Por Laura Melo
O que parecia mais uma compra de orgânicos no armazém do campo, com aquela movimentação rotineira de uma feira, era na verdade uma concentração histórica de muita luta, democratização dos espaços e garantia dos direitos humanos. O que no momento parecia só uma escolha mais saudável e sustentável do dia a dia era na realidade um posicionamento político camuflado e um apoio a um movimento que nasceu com muito custo, mas com muita força no país. Afinal, a resistência camponesa se manifesta em diversas ações e, nessa marcha, participa do processo de transformação da civilização.
Com o avanço da sociedade, a agricultura e pecuária passam de uma cultura de subsistência para um âmbito comercial e econômico. A modernização do mundo leva o alimento a deixar de ser direito básico para virar monopólio, commodity e até sinônimo de poder aquisitivo, em épocas de crise mundial. O avanço industrial da sociedade e da escala de produção mundial desencadeia a necessidade da aceleração dos processos naturais e a baratear o custo, o que traz à tona o uso de tecnologias não sustentáveis e saudáveis para nossa mesa.
O uso dos agrotóxicos se inicia como arma química nas grandes guerras mundiais e passa a ser ingerido pela sociedade na revolução verde quando usado como pesticida para as plantações. Atualmente, seu prejuízo na saúde humana e ambiental é comprovado, mas sendo comandado pelo grande poder aquisitivo do país e do mundo, a sociedade está vendida à grande produção agrária. Então, com a revolta do descaso atribuído ao uso dos pesticidas, seja no âmbito político ou dos direitos humanos, as produções de orgânicos têm tomado força no Brasil, através principalmente da agricultura familiar dos pequenos produtores e do MST- Movimento dos Trabalhadores Rurais Sem Terra, baseado na matriz da agro-ecologia.
A agro-ecologia é muito maior do que fazer uma produção sem agro-tóxicos ou um selo orgânico, pesquisada por Anna Primavesi, é uma alternativa sustentável que enxerga o ser humano como parte da natureza e busca esse equilíbrio entre os dois. Como explica Guto, do coletivo de saúde do MST, “ nossa pauta política é justamente o Estado ser indutor de uma agro-ecologia e sair dessa matriz do pacote do veneno, do pacote da semente, do controle que vem da produção e da comercialização até o consumo, para uma lógica de produção agro-ecológica, que vai garantir um alimento barato, orgânico e saudável para a população brasileira. Nosso projeto de agricultura não é um projeto que pensa em comidas orgânicas para determinados nichos, e sim, queremos que todos os brasileiros tenham acesso a comidas sem transgênicos, agro-tóxicos e agro-ecológicos”.

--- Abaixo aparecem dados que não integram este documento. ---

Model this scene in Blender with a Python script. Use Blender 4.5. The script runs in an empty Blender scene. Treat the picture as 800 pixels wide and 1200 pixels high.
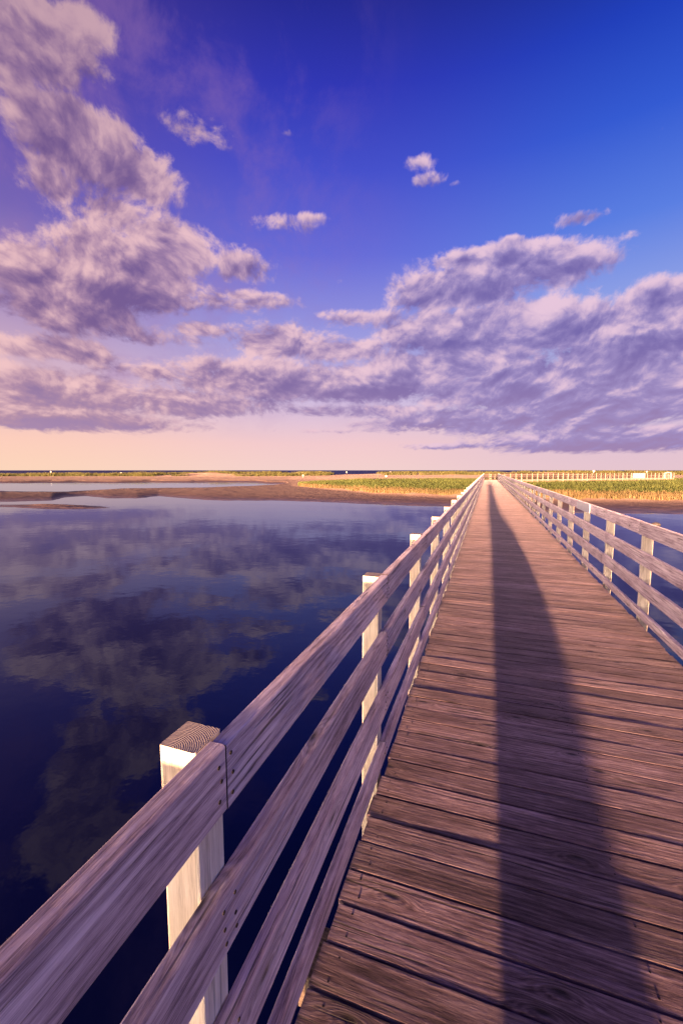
import bpy, bmesh, math, random
import numpy as np
from mathutils import Vector, Matrix
R = math.radians
random.seed(7); np.random.seed(7)
C = bpy.context.scene.collection
SC = bpy.context.scene

# ------------------------------------------------------------------ camera
F = 500.0                       # focal length in photo pixels (800 wide)
PITCH = math.atan(49.0 / F)     # the horizon sits 49 px above the centre
YAW = math.atan(171.0 / F * math.cos(PITCH))   # the bridge runs to the right of the view axis
DECK = 1.30                     # deck above the water
EYE = 1.61                      # camera above the deck
W = DECK + EYE
cp, sp = math.cos(PITCH), math.sin(PITCH)
cy, sy = math.cos(YAW), math.sin(YAW)
cam = bpy.data.cameras.new('camera'); co = bpy.data.objects.new('camera', cam); C.objects.link(co)
cam.sensor_fit = 'HORIZONTAL'; cam.sensor_width = 24.0; cam.lens = 24.0 * F / 800.0
cam.clip_start = 0.02; cam.clip_end = 30000
co.location = (0, 0, W)
co.rotation_euler = (R(90) - PITCH, 0, YAW)
SC.camera = co
SC.view_settings.view_transform = 'Standard'; SC.view_settings.look = 'None'
SC.view_settings.gamma = 1.0; SC.view_settings.use_curve_mapping = False
EXPO = 3.0
SC.view_settings.exposure = EXPO
SC.cycles.max_bounces = 6; SC.cycles.diffuse_bounces = 3; SC.cycles.glossy_bounces = 3
SC.cycles.use_denoising = True
SC.cycles.sample_clamp_indirect = 4

def plan(cx, d):                # camera-aligned plan coordinates to world x, y
    return (cx * cy - d * sy, cx * sy + d * cy)
def pix(x, y, h):               # photo pixel on the horizontal plane of height h -> plan (cx, d)
    u = (x - 400) / F; v = (y - 600) / F
    z = W - h
    # v = (z cp - d sp)/(d cp + z sp)
    d = z * (cp - v * sp) / (v * cp + sp)
    D = d * cp + z * sp
    return (u * D, d)
def pix2ae(x, y):               # photo pixel -> azimuth from the view axis, elevation (degrees)
    u = (x - 400) / F; v = (600 - y) / F
    f_ = cp + v * sp; z_ = v * cp - sp
    return math.degrees(math.atan2(u, f_)), math.degrees(math.atan2(z_, math.hypot(u, f_)))
def lin(c):
    return tuple(((v / 255) / 12.92 if v / 255 <= 0.04045 else ((v / 255 + 0.055) / 1.055) ** 2.4) for v in c)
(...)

Pautado dentro dos movimentos sociais, o Movimento Sem Terra nasce no cenário da ditadura e, diferente do discurso da direita, busca a regulamentarização das distribuições de terras, até então historicamente concentradas nas mãos dos grandes proprietários. Como acrescenta Guto, “se nós pudéssemos dar um rosto para o movimento sem terra, traduzir a cara de um sem terra, ele seria de uma mulher negra, que é negado o acesso à posse e o trabalho na terra do Brasil. A gente consegue falar da ausência de reforma agrária a partir inclusive do movimento da escravidão que ocorreu no Brasil”.
E reforça, “se pegarmos marcos legais que foram, a lei de terras no Brasil a lei que vai falar como o País organiza a posse e usa o fruto da terra, ela é anterior a lei de abolição da escravidão no nosso pais. Isso não é por acaso, foi feita anteriormente justamente para dar os benefícios para os grandes produtores, grandes colonizadores, os parceiros das sesmarias”. E assim segue até hoje, com o movimento do agro-negócio não existe uma distribuição de terras, mas sim uma concentração e até a violação das terras dos povos originários.
Repleta de tecnologia e ciência, a produção de orgânicos do MST, vai além de uma produção sem veneno, “A produção orgânica luta por outro modelo de agricultura, uma agricultura que não seja voltada para a monocultura para exportação, com um degradamento e um sequestro de água enorme, como acontece no agro-negócio. Não há como o agro-negócio ser orgânico, não degradar, pois a lógica de produção dele está relacionado a isso, é sua gênese de funcionamento desde a revolução verde”, ressalta Guto.
O MST, independente do cenário político atual e futuro, é uma alternativa consciente e necessária para a manutenção do desmatamento brasileiro, o agro-negócio tem seu papel importante no PIB brasileiro, mas é degradador e excludente. Há de existir um equilíbrio agro-ecológico entre as ações do ser humano e do meio ambiente, por isso é um movimento que pode mover o futuro do País, desde o âmbito ecológico até dos direitos humanos, com as legislações trabalhistas e a luta pelo trabalho digno dos camponeses.